2. "OK, kid, here's where it gets complicated." I kind of love Amy. Amies. Whatever. And Rory. ("I'm not Mr Pond. That's not how it works." "Yeah, it is." "...Yeah, it is.") And River. ("Mercy!") And the Doctor ("burns at the centre of time" indeed). Matt Smith took a couple of episodes to get going, but by the end he really had the "old, possibly not quite sane, man on the run from the old folks' home in a young man's body (and wearing a silly fez)" feel down perfectly. The scene with him and Amy right before he takes off in the Pandorica...

3. "Dear Santa..." Moffatt knows fairy tales. He set this up right away in the season opener, and then he delivered on it. Doctor Who is inherently escapist, the idea of running away in a little blue box and never having to grow up, but the point of escapist fiction is never to escape reality, it's to make sense of reality, to feel like we belong in it. It's all very Gaiman and Pratchett, really; remember Hogfather, after Susan saves the title character (that's Santa Claus to you non-Pratchettians)?

I WILL GIVE YOU A LIFT BACK, said Death, after a while.
'Thank you. Now... tell me . .
WHAT WOULD HAVE HAPPENED IF YOU HADN'T SAVED HIM?
'Yes! The sun would have risen just the same, yes?'
NO.
'Oh, come on. You can't expect me to believe that. It's an astronomical fact.'
THE SUN WOULD NOT HAVE RISEN.
She turned on him.
'It's been a long night, Grandfather! I'm tired and I need a bath!
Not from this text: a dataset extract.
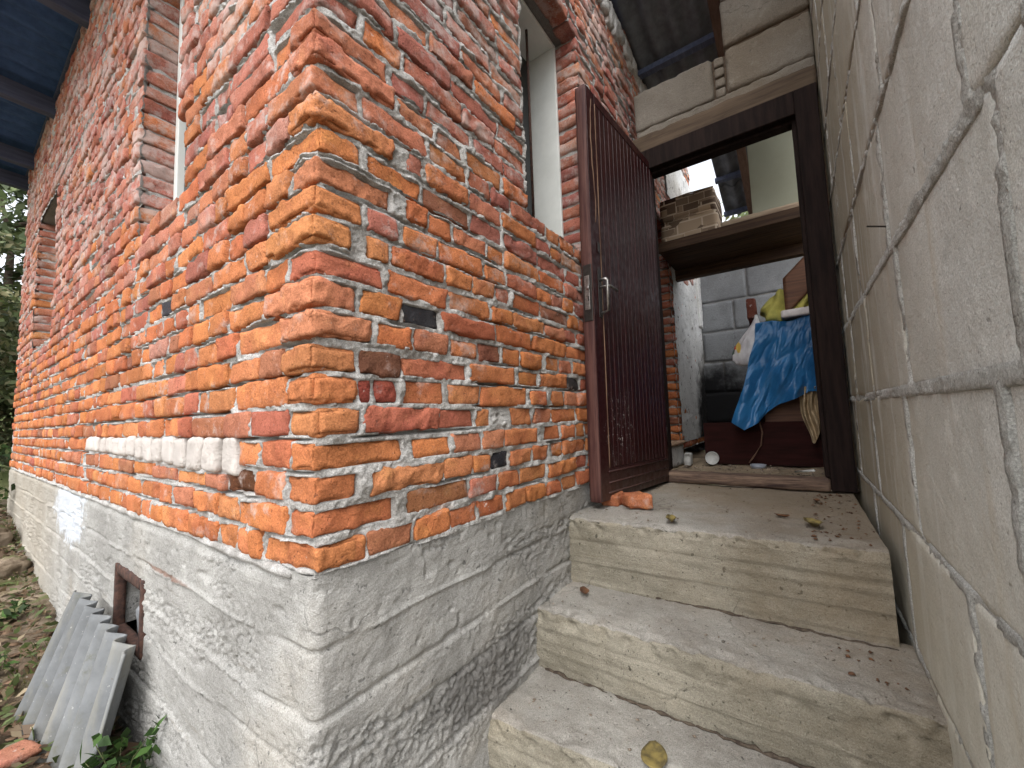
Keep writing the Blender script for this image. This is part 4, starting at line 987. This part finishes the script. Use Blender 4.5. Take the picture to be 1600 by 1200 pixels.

I don't need silliness!'
THE SUN WOULD NOT HAVE RISEN.
'Really? Then what would have happened, pray?'
A MERE BALL OF FLAMING GAS WOULD HAVE ILLUMINATED THE WORLD.


And essentially, Amy Pond saves the world by being a fangirl.

4. Moffatt knows horror stories, too. In the finale, he remembered what he knew in "Blink" but seemed to forget in the weeping angels double this season: that one single persistent Dalek or one single rusting Cyberman (and did anyone else spot the The Thing shout-out when the Cyberman head started walking around on its cables?) can be a lot scarier than a whole army of them.

5. Throughout the whole season, people have been asking the Doctor "Then what good are you?" You'd think the answer would be to have him press a button, do a bit of technobabble, wipe out the Daleks for the 18th time and bring everyone back to life. That's not how it works. The Doctor, at first, was never meant to be the protagonist of the story; he was the madman in a box that our heroes got whisked away on. And as much flitting about through time and generally acting like a crazy genius five steps ahead of everyone (except, for once, his enemies) as he does in this finale, it's not he who saves the world - it's human memory, human fantasy, that creates this world. The Doctor, like all fictional characters and imaginary friends, works for us, not the other way around. That doesn't guarantee a happy ending. But this time, partly because Moffatt remembered that, it did.

...I said "quick", didn't I? Sorry.

[identity profile] probablecylon.livejournal.com 2010-06-28 10:25 am (UTC)(link)
Waiting the last two weeks for the finale to arrive in the US. Sounds quite sharp.

However I'm not sure I like the Doctor-refuses-to-grow-up thing brought in during the Dream Lord ep. The wisest & smartest old people I've known have shown a greater youthfulness than those who merely survived to the same age without acquiring wisdom & often, apart from physical disadvantage, can seem much younger than many younger people . . .

[identity profile] beer-good-foamy.livejournal.com 2010-06-28 09:19 pm (UTC)(link)
Well, it was brought in a bit earlier than that - the first episode had this exchange (quoted from memory):

THE DOCTOR: What happened?
AMY: I grew up.
THE DOCTOR: We'll soon fix that.


Though I'm not sure it's as easy as either refusing to grow up or growing up. The Doctor has grown up, several times over; he's a very old being, far older here than he was during RTD's reign. He is wise enough to know what he can do; and that perhaps, running from (or rather not acting on) that responsibility - yet not forgetting it - can sometimes be best for everyone. This is the continuation of the Doctor who pronounced himself "A Timelord Victorious", after all.